The Alphacheck: Building teacher capacity while assessing student knowledge

Year: 2014

Author: Deslea, Konza

Type of paper: Abstract refereed

The alphabetic principle underpins the written form of English, and without an understanding of this, independent reading will never be possible. Research over many decades has supported the view that most children need instruction in phonics: the relationship between the sounds (phonemes) of English and the letters that represent them. While debate continues about how best to teach this component of written language, few teachers would disagree that development of this knowledge needs to be monitored in the early years of schooling to ensure that children master the ‘building blocks’ of our written language. This presentation will introduce the Alphacheck, a criterion-referenced tool that provides a straightforward way of assessing knowledge of the single letter names and sounds, and common letter-sound combinations in word format. It will also present data gathered from primary teachers who used the Alphacheck in two year-long research projects, and who helped shape its development. One important suggestion made by the teachers was the inclusion, on the inside of the cover page, of a “Definition of Terms”. Much of the terminology associated with letter-sound knowledge is not covered in most teacher preparation courses, and many teachers are unfamiliar with, or confuse, terms such as grapheme, digraph, diphthong and trigraph. Teachers reported that having the definitions conveniently to hand helped them learn many relevant terms as they used the Alphacheck in student assessments. This knowledge also assisted their understanding of the alphabetic system, and improved communication with colleagues as they discussed student progress and identified gaps in their knowledge.
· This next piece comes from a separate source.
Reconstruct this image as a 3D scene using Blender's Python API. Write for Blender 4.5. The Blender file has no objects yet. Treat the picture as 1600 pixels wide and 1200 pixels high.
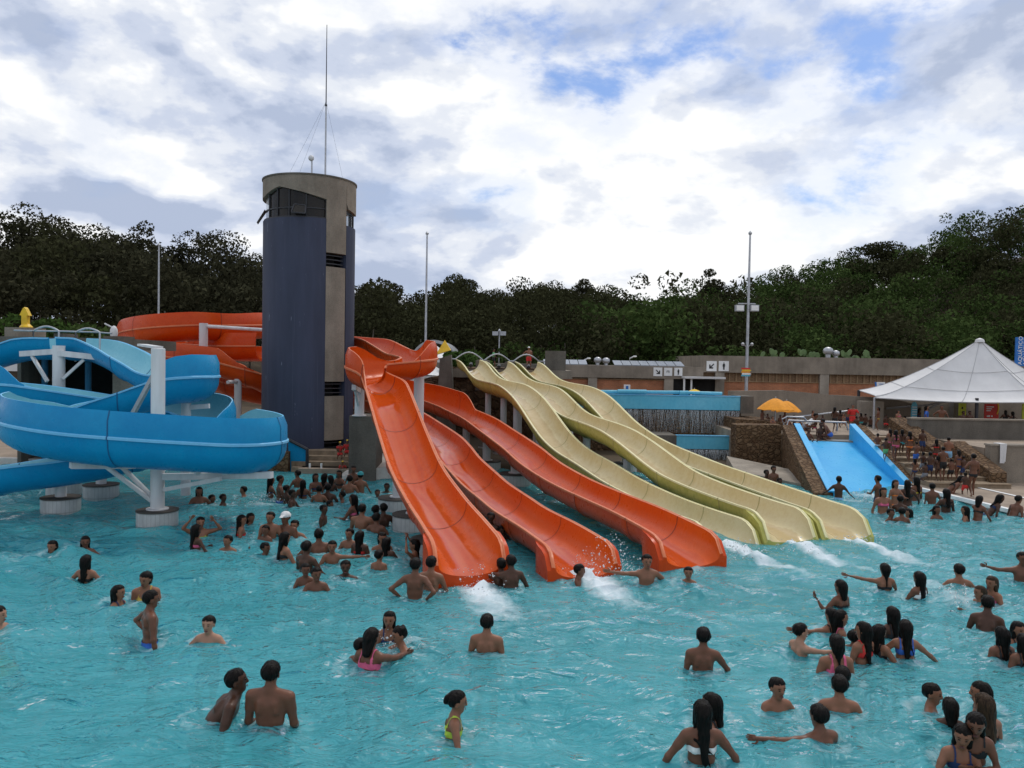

Another suggestion was the inclusion of a table that converted student scores in each subsection to a percentage. When results in each section were graphed, the use of percentages supported very quick and easy interpretation of student progress. The one-page student recording sheet has two main sections: the first covers the single letter names and sounds and common consonant digraphs in a commonly taught order; and the second includes columns of common letter combinations within words, some ‘demon’ words, and non-word examples. At the foot of each column is the name of the letter combination being assessed, which acts as a further reminder of the relevant terminology. *A copy of the Alphacheck will be distributed as a handout to all session participants.